◆ Exercise aim ◆
Which lines in the records below contain the word "script"? Copy each of them.
— Begin —
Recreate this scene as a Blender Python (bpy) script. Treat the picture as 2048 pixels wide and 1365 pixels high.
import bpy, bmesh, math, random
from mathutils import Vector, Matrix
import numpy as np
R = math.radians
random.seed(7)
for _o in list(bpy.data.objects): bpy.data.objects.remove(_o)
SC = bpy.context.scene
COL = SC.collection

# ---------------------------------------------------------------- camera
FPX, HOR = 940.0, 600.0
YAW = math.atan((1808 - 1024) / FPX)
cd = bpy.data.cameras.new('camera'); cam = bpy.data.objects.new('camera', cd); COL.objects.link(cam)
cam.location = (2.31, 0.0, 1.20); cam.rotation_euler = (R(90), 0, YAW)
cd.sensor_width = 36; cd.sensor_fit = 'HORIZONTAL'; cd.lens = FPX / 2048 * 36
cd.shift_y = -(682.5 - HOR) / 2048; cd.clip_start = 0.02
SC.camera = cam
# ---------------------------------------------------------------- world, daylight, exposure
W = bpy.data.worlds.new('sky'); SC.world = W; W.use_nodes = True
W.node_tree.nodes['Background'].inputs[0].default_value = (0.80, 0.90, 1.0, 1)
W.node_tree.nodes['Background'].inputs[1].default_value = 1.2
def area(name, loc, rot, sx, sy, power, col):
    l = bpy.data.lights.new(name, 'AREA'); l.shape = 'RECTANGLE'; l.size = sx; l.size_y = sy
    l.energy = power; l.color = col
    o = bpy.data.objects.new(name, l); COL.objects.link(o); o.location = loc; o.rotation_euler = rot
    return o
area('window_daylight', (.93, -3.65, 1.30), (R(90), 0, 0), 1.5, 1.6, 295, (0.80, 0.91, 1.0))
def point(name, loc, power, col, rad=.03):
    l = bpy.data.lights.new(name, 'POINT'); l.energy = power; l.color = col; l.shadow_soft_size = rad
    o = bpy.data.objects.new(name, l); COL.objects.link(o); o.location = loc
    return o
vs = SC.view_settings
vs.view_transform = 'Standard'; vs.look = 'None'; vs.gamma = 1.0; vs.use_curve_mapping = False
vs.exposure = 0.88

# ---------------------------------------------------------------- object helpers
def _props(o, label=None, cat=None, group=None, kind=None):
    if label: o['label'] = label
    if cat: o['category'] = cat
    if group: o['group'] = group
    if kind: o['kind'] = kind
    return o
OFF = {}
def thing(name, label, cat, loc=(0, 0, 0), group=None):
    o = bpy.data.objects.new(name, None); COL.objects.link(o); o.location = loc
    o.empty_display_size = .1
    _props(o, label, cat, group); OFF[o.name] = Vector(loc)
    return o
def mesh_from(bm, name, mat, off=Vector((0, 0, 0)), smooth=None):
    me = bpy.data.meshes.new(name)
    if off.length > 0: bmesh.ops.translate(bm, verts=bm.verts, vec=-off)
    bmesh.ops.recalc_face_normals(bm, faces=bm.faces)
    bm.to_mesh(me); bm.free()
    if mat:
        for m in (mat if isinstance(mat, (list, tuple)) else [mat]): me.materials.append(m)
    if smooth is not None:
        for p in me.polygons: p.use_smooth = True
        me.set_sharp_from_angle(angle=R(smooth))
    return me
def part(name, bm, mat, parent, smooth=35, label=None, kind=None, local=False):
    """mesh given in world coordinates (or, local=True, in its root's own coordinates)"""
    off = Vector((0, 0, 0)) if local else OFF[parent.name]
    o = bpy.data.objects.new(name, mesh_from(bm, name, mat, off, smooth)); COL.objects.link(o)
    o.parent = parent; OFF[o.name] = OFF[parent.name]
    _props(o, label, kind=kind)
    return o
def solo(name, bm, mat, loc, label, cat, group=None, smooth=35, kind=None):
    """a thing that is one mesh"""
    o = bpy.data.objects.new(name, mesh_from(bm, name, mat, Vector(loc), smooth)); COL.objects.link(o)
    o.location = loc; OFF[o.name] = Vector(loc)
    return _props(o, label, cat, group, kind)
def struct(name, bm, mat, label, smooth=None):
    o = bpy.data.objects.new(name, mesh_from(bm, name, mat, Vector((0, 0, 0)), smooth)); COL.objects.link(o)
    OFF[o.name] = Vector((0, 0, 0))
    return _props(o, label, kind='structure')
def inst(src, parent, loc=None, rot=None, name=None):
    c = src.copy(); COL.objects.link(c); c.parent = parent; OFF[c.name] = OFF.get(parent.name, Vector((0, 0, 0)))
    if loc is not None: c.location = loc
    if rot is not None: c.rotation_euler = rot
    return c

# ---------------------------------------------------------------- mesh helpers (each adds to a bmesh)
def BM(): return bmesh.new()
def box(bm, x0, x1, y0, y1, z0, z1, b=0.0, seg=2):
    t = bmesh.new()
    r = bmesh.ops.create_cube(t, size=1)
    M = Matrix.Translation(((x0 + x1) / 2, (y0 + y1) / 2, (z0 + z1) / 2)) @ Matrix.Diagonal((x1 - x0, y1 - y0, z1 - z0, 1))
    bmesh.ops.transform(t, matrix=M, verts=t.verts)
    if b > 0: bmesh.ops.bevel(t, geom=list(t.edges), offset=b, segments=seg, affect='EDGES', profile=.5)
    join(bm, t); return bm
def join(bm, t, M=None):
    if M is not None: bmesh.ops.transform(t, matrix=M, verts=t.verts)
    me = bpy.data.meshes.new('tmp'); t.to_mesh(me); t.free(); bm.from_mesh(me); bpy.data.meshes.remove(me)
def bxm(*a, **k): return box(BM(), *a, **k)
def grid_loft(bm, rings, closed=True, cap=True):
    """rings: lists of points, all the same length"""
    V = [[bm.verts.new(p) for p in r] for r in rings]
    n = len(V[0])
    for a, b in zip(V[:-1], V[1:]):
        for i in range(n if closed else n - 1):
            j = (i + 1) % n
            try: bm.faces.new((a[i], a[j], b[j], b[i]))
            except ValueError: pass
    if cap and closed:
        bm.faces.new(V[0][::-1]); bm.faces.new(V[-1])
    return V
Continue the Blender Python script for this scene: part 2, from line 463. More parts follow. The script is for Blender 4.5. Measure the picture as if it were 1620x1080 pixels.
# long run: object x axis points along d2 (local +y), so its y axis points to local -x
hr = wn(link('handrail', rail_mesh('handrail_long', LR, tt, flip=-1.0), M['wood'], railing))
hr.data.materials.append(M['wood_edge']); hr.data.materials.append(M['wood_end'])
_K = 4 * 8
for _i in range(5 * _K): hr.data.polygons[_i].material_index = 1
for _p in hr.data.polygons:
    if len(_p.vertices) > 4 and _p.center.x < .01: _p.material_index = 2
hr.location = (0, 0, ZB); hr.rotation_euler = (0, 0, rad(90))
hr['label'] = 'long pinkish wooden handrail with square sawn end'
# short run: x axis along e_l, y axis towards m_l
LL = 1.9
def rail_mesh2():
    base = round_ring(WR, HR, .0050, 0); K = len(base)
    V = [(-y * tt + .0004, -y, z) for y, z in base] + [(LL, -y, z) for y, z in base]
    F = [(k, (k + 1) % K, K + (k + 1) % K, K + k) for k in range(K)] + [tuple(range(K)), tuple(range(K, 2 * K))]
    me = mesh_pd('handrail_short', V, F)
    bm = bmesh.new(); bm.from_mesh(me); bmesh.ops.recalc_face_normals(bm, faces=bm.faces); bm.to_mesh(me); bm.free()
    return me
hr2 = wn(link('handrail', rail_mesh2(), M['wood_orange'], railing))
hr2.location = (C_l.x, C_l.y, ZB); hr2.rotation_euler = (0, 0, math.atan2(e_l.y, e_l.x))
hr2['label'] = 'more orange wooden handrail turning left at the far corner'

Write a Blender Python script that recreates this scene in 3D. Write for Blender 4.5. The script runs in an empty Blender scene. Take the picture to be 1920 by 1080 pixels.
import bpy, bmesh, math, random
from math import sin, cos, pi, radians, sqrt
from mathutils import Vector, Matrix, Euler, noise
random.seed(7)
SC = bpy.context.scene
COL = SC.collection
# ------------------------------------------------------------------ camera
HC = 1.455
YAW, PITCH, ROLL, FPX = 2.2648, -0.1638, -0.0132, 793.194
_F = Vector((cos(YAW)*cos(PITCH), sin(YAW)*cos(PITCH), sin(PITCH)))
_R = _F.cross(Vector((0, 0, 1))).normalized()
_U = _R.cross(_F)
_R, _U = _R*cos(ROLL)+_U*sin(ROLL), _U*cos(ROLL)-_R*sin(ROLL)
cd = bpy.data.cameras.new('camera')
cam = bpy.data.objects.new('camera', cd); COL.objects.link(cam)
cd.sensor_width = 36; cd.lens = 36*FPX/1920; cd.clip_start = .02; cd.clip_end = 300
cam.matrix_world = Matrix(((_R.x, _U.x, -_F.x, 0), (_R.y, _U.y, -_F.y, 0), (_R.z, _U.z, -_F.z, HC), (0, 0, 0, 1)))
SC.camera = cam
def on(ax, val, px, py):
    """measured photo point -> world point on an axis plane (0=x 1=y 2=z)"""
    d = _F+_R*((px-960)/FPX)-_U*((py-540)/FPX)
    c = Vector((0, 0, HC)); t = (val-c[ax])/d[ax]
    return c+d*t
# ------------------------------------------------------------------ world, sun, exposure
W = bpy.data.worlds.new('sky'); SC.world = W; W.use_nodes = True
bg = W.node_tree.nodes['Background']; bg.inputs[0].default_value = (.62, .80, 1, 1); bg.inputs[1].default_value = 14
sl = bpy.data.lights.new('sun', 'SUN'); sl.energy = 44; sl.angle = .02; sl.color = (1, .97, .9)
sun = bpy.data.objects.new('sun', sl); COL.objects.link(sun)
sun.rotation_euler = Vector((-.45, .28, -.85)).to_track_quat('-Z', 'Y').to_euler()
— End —
◆ Written answer ◆
Recreate this scene as a Blender Python (bpy) script. Treat the picture as 2048 pixels wide and 1365 pixels high.
Continue the Blender Python script for this scene: part 2, from line 463. More parts follow. The script is for Blender 4.5. Measure the picture as if it were 1620x1080 pixels.
Write a Blender Python script that recreates this scene in 3D. Write for Blender 4.5. The script runs in an empty Blender scene. Take the picture to be 1920 by 1080 pixels.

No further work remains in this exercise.